--- Begin Provided data ---

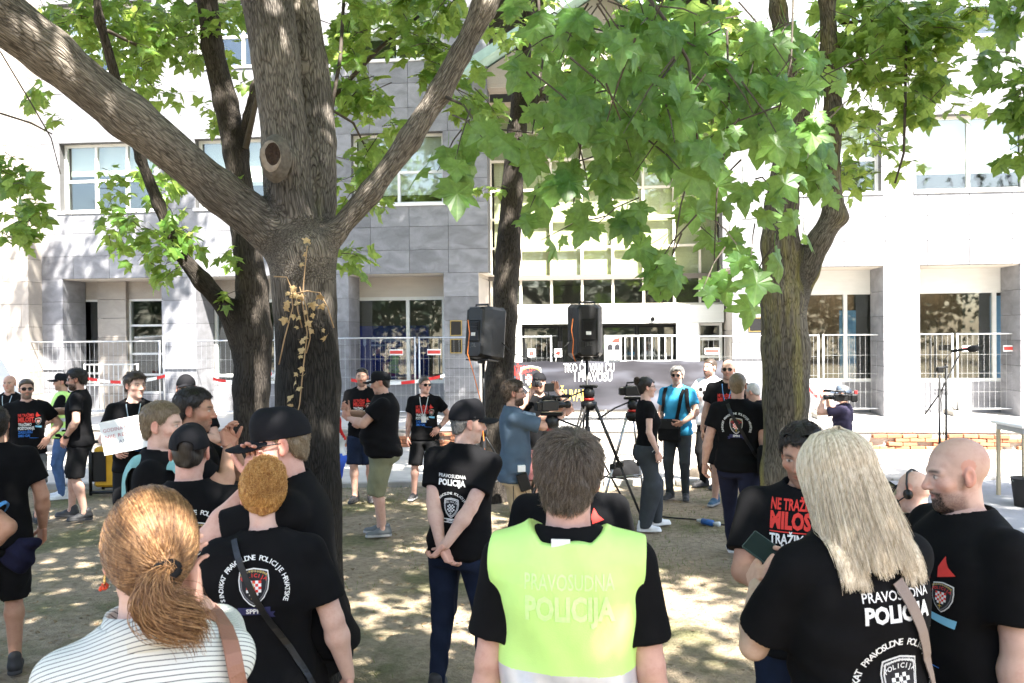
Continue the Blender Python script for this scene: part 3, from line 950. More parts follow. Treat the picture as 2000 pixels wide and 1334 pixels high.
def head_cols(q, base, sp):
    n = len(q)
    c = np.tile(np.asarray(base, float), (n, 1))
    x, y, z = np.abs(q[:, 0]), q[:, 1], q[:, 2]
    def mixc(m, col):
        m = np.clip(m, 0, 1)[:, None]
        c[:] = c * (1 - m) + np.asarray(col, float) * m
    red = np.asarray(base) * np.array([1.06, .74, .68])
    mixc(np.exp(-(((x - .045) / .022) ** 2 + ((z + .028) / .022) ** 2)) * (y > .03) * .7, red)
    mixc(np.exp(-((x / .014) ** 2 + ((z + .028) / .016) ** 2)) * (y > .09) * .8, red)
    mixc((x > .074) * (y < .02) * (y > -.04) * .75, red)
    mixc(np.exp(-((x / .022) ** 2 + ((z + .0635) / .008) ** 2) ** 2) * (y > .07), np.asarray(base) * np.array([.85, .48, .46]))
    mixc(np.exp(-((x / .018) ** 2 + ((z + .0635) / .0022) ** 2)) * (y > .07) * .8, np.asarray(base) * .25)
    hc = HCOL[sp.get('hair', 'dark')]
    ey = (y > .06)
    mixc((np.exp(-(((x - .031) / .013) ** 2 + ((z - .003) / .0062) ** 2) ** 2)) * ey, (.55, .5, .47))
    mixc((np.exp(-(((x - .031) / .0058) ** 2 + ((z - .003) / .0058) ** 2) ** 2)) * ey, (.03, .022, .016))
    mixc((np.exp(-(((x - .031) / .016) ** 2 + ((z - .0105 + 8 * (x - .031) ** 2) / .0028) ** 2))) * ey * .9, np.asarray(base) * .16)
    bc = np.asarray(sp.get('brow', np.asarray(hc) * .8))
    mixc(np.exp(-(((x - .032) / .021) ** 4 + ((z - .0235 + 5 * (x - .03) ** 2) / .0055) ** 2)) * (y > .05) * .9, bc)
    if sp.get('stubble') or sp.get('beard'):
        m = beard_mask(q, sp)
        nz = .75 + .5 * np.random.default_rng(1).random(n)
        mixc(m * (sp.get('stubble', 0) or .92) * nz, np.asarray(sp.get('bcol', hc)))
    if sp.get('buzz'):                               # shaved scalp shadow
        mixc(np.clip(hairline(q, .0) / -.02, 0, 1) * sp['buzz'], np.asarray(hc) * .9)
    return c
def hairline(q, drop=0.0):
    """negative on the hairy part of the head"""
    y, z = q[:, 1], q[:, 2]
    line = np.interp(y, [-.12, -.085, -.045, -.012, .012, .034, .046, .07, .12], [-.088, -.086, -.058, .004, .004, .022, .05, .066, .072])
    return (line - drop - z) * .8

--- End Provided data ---

*Task brief*.
Skip the pictures, then retype every line above exactly.

*Full output*.
Continue the Blender Python script for this scene: part 3, from line 950. More parts follow. Treat the picture as 2000 pixels wide and 1334 pixels high.
def head_cols(q, base, sp):
    n = len(q)
    c = np.tile(np.asarray(base, float), (n, 1))
    x, y, z = np.abs(q[:, 0]), q[:, 1], q[:, 2]
    def mixc(m, col):
        m = np.clip(m, 0, 1)[:, None]
        c[:] = c * (1 - m) + np.asarray(col, float) * m
    red = np.asarray(base) * np.array([1.06, .74, .68])
    mixc(np.exp(-(((x - .045) / .022) ** 2 + ((z + .028) / .022) ** 2)) * (y > .03) * .7, red)
    mixc(np.exp(-((x / .014) ** 2 + ((z + .028) / .016) ** 2)) * (y > .09) * .8, red)
    mixc((x > .074) * (y < .02) * (y > -.04) * .75, red)
    mixc(np.exp(-((x / .022) ** 2 + ((z + .0635) / .008) ** 2) ** 2) * (y > .07), np.asarray(base) * np.array([.85, .48, .46]))
    mixc(np.exp(-((x / .018) ** 2 + ((z + .0635) / .0022) ** 2)) * (y > .07) * .8, np.asarray(base) * .25)
    hc = HCOL[sp.get('hair', 'dark')]
    ey = (y > .06)
    mixc((np.exp(-(((x - .031) / .013) ** 2 + ((z - .003) / .0062) ** 2) ** 2)) * ey, (.55, .5, .47))
    mixc((np.exp(-(((x - .031) / .0058) ** 2 + ((z - .003) / .0058) ** 2) ** 2)) * ey, (.03, .022, .016))
    mixc((np.exp(-(((x - .031) / .016) ** 2 + ((z - .0105 + 8 * (x - .031) ** 2) / .0028) ** 2))) * ey * .9, np.asarray(base) * .16)
    bc = np.asarray(sp.get('brow', np.asarray(hc) * .8))
    mixc(np.exp(-(((x - .032) / .021) ** 4 + ((z - .0235 + 5 * (x - .03) ** 2) / .0055) ** 2)) * (y > .05) * .9, bc)
    if sp.get('stubble') or sp.get('beard'):
        m = beard_mask(q, sp)
        nz = .75 + .5 * np.random.default_rng(1).random(n)
        mixc(m * (sp.get('stubble', 0) or .92) * nz, np.asarray(sp.get('bcol', hc)))
    if sp.get('buzz'):                               # shaved scalp shadow
        mixc(np.clip(hairline(q, .0) / -.02, 0, 1) * sp['buzz'], np.asarray(hc) * .9)
    return c
def hairline(q, drop=0.0):
    """negative on the hairy part of the head"""
    y, z = q[:, 1], q[:, 2]
    line = np.interp(y, [-.12, -.085, -.045, -.012, .012, .034, .046, .07, .12], [-.088, -.086, -.058, .004, .004, .022, .05, .066, .072])
    return (line - drop - z) * .8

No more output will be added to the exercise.